In recent years there has been a notable positive shift towards implementing ESG standards in companies of all industries and sectors. Many companies have implemented ESG initiatives because it attracts more investors as ESG-conscious corporations tend to instil more trust in consumers thereby generating increased business. Consequently, it has become a ‘must-have’ for top tier companies and those hoping to be one.

These sorts of standards will slowly become a matter of public policy for many more countries including those in Latin America, where we can see that this tendency is increasing. For example, Chile became the first country in Latin America to set carbon neutrality targets for 2050 through the Climate Change Law which was approved in 2022. As a matter of public urgency, this law establishes principles for the public policies that refer to climate change, while also integrating a gender perspective into climate change policy. More importantly, this law involves the private as well as the public sector, establishing both as major actors in reaching carbon neutrality goals.

As lawyers, we are in an exceptional position to accompany and support our clients to react to regulatory changes in this area and to create forward-thinking structures to meet and, ideally, surpass government and investor demands.

What does ESG have to do with pro bono?

ESG standards cross over and intersect all industries and sectors, including the legal profession.
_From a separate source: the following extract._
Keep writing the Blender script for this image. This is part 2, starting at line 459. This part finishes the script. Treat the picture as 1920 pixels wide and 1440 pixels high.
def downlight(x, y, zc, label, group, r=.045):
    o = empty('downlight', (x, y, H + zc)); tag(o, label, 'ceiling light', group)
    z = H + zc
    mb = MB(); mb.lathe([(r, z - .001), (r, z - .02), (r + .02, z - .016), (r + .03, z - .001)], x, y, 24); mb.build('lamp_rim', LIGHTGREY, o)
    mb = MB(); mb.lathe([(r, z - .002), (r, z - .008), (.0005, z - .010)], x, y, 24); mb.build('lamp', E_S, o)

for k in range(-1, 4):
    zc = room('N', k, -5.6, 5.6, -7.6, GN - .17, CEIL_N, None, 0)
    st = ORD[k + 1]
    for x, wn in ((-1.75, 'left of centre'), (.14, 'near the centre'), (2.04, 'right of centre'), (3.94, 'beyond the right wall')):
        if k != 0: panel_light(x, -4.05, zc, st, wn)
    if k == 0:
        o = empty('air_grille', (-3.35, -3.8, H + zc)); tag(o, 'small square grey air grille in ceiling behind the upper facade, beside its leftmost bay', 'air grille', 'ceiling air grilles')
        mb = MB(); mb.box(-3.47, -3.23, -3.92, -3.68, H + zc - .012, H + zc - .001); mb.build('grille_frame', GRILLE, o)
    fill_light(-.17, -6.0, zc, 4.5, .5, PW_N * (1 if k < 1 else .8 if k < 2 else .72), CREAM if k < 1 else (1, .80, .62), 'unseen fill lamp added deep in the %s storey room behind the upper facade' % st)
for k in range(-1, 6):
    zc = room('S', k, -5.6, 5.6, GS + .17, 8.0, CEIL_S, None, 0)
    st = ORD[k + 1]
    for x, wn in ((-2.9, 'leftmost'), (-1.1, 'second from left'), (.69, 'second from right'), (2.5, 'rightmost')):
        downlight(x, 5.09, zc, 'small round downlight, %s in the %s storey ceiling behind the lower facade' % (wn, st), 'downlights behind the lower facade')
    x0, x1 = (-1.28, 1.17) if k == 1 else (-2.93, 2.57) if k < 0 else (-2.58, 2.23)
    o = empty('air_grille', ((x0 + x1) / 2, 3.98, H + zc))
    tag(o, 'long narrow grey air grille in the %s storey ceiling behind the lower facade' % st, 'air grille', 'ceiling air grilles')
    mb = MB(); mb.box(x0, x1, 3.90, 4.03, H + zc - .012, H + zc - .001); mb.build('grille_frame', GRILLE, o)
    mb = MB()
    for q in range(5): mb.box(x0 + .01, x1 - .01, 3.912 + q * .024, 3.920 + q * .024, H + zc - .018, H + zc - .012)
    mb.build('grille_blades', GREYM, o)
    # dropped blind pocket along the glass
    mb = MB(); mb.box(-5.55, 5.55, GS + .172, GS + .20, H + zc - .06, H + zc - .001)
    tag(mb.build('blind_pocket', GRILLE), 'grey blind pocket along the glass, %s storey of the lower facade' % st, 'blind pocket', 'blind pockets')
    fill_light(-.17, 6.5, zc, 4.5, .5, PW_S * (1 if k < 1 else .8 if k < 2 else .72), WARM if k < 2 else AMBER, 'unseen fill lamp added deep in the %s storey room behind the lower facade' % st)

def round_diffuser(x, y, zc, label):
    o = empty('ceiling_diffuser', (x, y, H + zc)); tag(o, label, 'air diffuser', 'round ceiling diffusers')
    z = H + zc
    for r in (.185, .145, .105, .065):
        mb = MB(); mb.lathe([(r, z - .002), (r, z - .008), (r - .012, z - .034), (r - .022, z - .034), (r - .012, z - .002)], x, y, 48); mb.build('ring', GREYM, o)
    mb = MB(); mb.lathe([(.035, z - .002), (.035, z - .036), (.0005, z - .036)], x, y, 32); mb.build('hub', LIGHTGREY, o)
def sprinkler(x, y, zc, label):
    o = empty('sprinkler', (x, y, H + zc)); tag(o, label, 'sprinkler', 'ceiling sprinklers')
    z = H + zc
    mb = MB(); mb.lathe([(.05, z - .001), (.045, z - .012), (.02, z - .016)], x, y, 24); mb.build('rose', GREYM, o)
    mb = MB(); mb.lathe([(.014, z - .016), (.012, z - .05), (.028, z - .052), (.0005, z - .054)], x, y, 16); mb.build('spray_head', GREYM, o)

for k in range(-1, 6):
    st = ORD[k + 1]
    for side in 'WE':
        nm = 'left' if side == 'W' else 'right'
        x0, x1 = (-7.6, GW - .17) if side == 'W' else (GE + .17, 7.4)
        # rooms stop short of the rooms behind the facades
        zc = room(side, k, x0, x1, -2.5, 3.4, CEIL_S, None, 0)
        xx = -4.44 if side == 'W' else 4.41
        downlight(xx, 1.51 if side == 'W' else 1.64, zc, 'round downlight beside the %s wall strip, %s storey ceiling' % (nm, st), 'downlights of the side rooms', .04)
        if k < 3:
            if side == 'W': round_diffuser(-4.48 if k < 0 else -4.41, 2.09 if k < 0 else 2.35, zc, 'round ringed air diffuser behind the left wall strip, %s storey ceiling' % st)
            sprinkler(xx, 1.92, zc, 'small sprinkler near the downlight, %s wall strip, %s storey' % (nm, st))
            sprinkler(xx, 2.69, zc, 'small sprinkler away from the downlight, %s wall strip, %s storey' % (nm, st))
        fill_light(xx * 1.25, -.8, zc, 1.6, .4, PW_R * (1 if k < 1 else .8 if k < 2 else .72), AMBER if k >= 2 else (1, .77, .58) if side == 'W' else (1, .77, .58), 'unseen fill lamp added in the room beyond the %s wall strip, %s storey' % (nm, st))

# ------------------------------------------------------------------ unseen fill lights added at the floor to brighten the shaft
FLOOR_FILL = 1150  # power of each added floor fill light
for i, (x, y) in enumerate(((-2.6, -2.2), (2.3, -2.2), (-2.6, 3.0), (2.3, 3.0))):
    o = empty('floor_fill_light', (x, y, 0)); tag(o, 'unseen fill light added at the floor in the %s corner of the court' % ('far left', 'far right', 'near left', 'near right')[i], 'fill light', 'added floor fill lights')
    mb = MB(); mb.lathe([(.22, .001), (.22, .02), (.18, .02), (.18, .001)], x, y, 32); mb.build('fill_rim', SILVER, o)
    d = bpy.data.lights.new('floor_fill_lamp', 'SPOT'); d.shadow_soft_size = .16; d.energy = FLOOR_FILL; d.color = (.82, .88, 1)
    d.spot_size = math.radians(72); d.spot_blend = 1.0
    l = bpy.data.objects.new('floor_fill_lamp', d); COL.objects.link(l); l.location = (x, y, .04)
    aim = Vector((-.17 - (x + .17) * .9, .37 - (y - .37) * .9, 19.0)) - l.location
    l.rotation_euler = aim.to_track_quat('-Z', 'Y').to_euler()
Law firms are also under scrutiny to meet their ESG standards by building, maintaining, and enhancing their own environmental, social and governance standards. In this context, law offices should also implement policies which conform to the new socially conscious benchmarks.

On the environmental side, law offices are not traditionally considered to have a significant impact on the environment. That said, this could be measured not only by eco-friendly waste and utility rules, but also by the very client portfolios that a firm chooses to manage or represent. On the governance factor, firms can be gauged by their own board diversity, remuneration structure, gender-based career plans, and work environment. When it comes to the social factor, law firms worldwide have the major advantage of being able to meet this standard continually through their pro bono work.
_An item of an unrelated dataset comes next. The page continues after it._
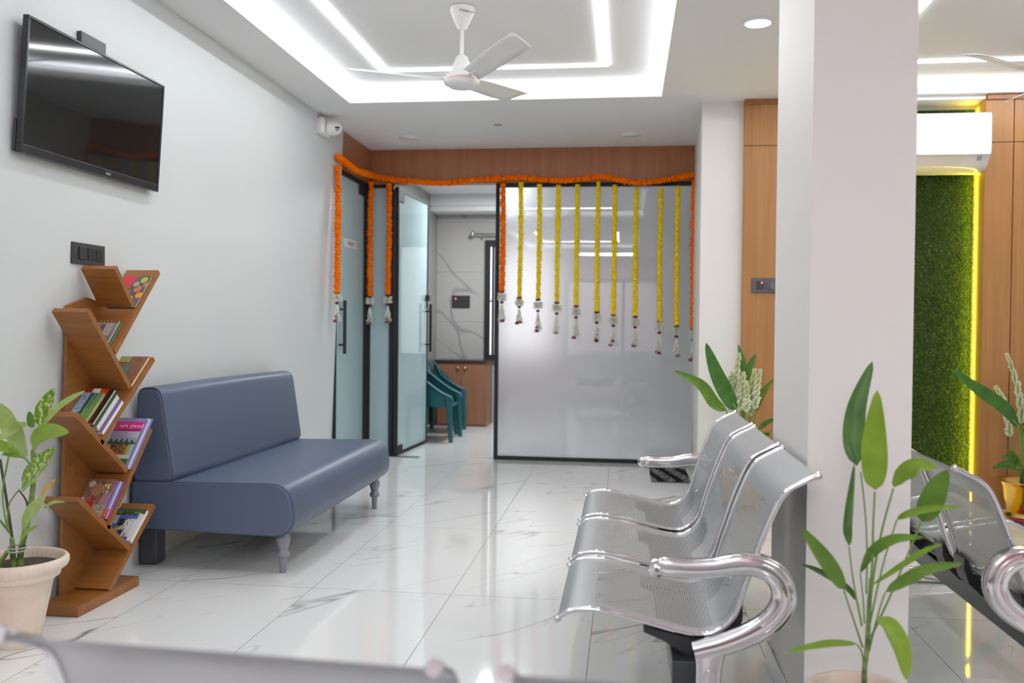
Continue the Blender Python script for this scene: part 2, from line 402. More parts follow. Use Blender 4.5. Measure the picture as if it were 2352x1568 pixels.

The impact that a law firm can have in its local community through pro bono work is truly immeasurable. While some law firms decide to take on a few special cases during the year, other firms have instituted their own pro bono legal departments dedicated to making thoughtful decisions about the focus of their programmes. Then there are also other law firms that have pro bono as part of their core institutional values and have established internal protocols and objectives for their lawyers who are expected to take on pro bono work. There are even a small number of firms which have become B corporations. As we can see, there are many ways that law offices can make pro bono part of their culture and comply with their corporate responsibility.

Furthermore, it is possible for law firms to take a firmer and broader stride in this path by taking on specific ESG-oriented pro bono cases that will have an impact on any of the three indicators.

Overall, through pro bono work, firms can effectively demonstrate that they are not only professionally capable of assessing and advising their ESG conscious clients in their regulatory concerns and needs, but that they also mirror their efforts in promoting their own social ideals by offering their legal services to improve their support of the people and communities they serve.